I've only been off analogs for 6 days, so maybe my tastebuds haven't recovered properly yet to taste the flavor in the vapes. I don't really know what the flavors are "supposed' to taste like.
Despite all the talk about "taste bud recovering", I believe the latter is more the real problem for new vaporers (what is a vape supposed to taste like.).
I don't buy the broken taste bud theory only because, even as a smoker, I had super sensitive taste buds as a result of eating fresh organic foods with no "covering" flavors (ketchup, salt, cheese, butter, and all the stuff people put on their food). I would normally eat a bowl of fresh string beans with nothing on it, and tasted it perfectly..........while other people (whose taste buds ARE broken from coverings and processed foods) who weren't even smokers couldn't taste my foods.

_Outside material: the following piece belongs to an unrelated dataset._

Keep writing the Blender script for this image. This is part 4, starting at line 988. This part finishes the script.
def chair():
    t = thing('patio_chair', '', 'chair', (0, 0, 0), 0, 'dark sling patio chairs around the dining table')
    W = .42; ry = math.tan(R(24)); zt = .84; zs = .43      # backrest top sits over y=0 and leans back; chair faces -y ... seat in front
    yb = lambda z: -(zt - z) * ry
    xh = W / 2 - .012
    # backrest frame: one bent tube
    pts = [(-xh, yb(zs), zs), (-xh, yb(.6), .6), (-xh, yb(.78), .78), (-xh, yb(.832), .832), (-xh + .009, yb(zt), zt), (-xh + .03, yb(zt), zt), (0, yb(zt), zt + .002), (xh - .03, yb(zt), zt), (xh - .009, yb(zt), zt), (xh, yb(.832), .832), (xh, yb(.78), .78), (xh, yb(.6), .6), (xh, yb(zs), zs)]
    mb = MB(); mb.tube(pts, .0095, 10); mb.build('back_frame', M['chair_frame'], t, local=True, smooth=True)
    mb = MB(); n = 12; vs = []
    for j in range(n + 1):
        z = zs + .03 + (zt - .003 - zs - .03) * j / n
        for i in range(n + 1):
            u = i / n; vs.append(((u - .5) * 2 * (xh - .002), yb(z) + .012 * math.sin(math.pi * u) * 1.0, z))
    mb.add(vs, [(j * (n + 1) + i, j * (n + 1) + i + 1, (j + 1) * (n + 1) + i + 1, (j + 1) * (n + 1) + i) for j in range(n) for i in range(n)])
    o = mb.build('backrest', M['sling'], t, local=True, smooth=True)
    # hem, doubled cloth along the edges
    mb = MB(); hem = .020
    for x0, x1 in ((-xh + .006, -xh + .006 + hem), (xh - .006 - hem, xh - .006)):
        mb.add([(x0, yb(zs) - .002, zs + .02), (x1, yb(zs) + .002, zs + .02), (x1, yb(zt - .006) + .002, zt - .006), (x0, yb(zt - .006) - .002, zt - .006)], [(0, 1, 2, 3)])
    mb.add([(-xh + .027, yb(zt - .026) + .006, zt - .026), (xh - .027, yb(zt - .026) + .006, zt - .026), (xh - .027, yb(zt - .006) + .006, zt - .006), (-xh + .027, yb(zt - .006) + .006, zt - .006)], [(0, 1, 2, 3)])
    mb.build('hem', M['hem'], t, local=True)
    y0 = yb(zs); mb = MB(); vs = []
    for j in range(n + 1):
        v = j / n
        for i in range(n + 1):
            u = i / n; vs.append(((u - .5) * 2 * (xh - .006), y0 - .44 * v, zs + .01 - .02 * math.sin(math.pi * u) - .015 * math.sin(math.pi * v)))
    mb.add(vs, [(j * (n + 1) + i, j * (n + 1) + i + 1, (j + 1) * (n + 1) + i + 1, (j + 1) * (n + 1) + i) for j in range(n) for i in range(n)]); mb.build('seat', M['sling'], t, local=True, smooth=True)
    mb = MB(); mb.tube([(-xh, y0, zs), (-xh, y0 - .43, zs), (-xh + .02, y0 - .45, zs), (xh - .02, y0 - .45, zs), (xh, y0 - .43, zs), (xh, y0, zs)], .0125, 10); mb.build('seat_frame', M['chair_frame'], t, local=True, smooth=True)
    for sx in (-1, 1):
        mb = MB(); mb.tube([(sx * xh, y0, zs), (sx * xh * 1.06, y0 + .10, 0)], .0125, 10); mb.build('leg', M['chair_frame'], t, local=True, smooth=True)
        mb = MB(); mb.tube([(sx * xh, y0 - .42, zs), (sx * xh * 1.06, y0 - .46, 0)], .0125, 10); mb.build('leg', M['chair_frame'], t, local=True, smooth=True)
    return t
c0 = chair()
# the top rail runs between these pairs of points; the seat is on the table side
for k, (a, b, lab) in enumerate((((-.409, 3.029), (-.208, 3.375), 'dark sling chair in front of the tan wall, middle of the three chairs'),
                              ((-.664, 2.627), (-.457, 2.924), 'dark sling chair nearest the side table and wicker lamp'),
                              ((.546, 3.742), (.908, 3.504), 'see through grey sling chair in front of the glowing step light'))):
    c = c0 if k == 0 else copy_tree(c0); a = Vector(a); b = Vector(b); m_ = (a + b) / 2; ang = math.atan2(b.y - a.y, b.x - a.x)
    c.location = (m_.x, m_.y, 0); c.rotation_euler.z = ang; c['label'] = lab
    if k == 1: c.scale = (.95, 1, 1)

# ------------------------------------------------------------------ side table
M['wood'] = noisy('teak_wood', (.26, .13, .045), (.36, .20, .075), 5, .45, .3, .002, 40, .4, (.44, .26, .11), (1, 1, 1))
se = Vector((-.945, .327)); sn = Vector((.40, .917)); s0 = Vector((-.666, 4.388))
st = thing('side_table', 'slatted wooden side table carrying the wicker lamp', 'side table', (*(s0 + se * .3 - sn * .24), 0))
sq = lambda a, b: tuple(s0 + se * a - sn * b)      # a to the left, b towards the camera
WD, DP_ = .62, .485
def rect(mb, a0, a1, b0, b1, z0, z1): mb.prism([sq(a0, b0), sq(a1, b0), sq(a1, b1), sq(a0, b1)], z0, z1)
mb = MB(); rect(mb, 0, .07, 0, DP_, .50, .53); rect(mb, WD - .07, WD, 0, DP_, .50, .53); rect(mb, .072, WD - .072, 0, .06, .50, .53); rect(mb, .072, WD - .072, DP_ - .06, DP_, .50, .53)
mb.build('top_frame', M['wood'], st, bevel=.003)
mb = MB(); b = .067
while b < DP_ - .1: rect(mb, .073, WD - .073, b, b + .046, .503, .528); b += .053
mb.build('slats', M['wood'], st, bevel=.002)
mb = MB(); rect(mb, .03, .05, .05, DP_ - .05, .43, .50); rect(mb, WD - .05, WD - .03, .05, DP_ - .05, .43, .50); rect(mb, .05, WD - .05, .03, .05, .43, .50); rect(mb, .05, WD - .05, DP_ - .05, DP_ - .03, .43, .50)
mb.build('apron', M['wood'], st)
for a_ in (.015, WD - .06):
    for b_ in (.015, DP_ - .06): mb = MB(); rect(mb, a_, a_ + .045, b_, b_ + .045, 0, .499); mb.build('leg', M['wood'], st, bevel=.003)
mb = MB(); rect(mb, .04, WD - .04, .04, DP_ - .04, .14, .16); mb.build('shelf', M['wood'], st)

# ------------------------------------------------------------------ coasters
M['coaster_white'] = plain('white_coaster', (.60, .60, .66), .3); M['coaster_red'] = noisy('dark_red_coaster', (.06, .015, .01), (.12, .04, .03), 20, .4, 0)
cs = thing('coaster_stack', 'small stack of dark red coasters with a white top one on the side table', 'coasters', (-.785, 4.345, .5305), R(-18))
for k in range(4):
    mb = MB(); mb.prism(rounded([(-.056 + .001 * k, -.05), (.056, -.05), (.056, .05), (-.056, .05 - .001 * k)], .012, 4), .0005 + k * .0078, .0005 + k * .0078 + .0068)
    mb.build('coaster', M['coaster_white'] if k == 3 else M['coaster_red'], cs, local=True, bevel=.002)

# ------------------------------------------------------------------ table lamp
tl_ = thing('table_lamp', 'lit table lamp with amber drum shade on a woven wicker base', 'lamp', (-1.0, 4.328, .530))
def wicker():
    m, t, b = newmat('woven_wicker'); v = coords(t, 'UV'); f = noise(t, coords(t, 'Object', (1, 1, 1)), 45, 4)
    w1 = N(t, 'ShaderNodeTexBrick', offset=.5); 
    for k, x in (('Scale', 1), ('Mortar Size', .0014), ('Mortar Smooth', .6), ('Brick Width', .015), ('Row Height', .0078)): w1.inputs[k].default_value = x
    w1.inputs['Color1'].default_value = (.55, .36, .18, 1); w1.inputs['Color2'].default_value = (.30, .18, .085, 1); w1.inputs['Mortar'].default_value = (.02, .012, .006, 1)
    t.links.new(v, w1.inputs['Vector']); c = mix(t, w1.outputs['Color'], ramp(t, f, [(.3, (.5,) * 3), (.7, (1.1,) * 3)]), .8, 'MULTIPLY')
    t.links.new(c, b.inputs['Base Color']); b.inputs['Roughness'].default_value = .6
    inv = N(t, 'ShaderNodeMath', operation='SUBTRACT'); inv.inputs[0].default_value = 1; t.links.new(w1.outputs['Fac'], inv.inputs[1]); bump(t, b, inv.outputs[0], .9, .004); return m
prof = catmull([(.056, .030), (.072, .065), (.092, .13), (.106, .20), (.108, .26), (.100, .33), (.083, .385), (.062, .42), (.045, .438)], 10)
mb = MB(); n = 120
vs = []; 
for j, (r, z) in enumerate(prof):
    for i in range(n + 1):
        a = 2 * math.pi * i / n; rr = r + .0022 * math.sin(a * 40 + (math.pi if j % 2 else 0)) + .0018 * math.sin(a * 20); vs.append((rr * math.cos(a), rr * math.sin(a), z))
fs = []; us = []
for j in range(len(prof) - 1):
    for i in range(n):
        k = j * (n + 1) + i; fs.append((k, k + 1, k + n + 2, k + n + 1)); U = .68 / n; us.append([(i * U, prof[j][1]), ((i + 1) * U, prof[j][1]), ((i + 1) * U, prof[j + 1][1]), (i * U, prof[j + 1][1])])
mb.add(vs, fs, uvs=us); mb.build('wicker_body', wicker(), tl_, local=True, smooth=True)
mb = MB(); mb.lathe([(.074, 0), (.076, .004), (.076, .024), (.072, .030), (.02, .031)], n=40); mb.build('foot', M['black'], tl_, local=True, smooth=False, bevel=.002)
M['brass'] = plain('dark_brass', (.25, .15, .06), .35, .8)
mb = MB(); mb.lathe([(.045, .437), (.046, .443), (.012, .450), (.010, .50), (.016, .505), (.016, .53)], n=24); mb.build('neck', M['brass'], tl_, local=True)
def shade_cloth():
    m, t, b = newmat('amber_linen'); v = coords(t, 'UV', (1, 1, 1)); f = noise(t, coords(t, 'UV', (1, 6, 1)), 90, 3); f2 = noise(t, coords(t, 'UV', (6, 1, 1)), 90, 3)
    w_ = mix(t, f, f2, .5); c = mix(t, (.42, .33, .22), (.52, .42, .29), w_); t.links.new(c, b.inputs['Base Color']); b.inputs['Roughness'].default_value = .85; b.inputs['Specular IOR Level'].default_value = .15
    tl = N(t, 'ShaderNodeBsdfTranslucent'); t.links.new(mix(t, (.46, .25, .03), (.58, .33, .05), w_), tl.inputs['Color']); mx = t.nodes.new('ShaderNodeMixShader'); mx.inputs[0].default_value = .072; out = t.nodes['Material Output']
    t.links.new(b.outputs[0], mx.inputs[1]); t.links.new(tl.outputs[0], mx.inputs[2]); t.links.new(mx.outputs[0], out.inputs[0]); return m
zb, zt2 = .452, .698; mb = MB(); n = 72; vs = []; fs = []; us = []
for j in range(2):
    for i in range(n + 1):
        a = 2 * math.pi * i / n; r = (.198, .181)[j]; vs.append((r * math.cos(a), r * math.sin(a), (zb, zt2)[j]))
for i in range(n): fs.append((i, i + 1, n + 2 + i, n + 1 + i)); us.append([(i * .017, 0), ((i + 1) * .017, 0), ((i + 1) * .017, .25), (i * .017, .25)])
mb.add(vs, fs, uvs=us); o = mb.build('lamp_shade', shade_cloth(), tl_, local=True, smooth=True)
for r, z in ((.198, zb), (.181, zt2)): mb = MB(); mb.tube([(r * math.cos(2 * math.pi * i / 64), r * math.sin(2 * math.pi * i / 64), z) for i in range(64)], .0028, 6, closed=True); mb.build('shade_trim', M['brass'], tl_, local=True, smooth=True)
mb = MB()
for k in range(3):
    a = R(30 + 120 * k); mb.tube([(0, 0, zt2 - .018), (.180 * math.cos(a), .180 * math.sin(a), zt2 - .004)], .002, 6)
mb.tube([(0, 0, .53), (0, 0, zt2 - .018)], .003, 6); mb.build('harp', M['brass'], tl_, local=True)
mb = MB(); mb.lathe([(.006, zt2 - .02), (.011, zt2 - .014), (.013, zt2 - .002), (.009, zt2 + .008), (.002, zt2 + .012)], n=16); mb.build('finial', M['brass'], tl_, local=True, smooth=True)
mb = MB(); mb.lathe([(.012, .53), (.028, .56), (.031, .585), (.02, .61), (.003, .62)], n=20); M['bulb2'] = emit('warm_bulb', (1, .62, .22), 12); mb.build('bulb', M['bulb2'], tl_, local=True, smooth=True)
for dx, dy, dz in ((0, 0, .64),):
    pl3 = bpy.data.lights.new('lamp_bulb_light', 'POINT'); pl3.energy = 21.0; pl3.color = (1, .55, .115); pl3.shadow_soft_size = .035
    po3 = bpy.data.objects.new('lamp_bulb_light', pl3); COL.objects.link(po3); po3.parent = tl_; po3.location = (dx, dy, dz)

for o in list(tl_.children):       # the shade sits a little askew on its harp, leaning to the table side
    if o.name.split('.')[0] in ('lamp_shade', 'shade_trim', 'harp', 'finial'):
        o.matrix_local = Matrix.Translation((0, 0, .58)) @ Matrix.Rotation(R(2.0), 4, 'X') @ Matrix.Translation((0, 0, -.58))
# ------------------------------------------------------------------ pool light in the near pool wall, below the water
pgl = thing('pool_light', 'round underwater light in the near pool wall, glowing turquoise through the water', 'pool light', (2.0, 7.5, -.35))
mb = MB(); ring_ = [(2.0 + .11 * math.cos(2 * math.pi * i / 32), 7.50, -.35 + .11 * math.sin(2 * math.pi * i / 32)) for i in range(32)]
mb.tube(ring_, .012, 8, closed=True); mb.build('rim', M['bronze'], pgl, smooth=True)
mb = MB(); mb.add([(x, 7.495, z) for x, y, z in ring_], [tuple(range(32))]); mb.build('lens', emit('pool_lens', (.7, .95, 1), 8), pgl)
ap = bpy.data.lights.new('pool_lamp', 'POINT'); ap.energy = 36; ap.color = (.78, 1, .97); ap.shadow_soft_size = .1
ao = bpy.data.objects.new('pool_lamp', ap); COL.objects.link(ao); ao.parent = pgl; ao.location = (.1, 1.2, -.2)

When I first started vaping, I didn't know what it was "supposed to taste like." It's nothing at all like a cigarette. And it's nothing at all like eating the food, i.e. eating lemon meringue pie
isn't the the same as vaping lemon merigue pie.
Therefore, I have always felt that it is more of a *perceptual* problem, not a broken taste bud problem, that makes things difficult for new vaporers.
My advice to you is to just get used to vaping first. Just vape every day and it will start to make sense to you.
There was
nothing wrong with my taste buds-------- only that the experience of inhaling what are essentially FOOD FLAVORS, i.e. originally made for flavoring food, candy and baked goods, took a little getting used to.
Hope this makes sense to someone.
Vaping is not the same as eating. Vaping is not the same as drinking. Vaping is not the same as smoking.
I guess it can be compared to anything that the brain needs to 're-translate'. If you've ever gotten your first pair of progressive lenses, for instance. Or had a visual or dental problem corrected.....the brain takes a while to 'learn' how to deal with the correction because it's somethign new. Progressive lenses had me falling down stairs and bumping into things for a while.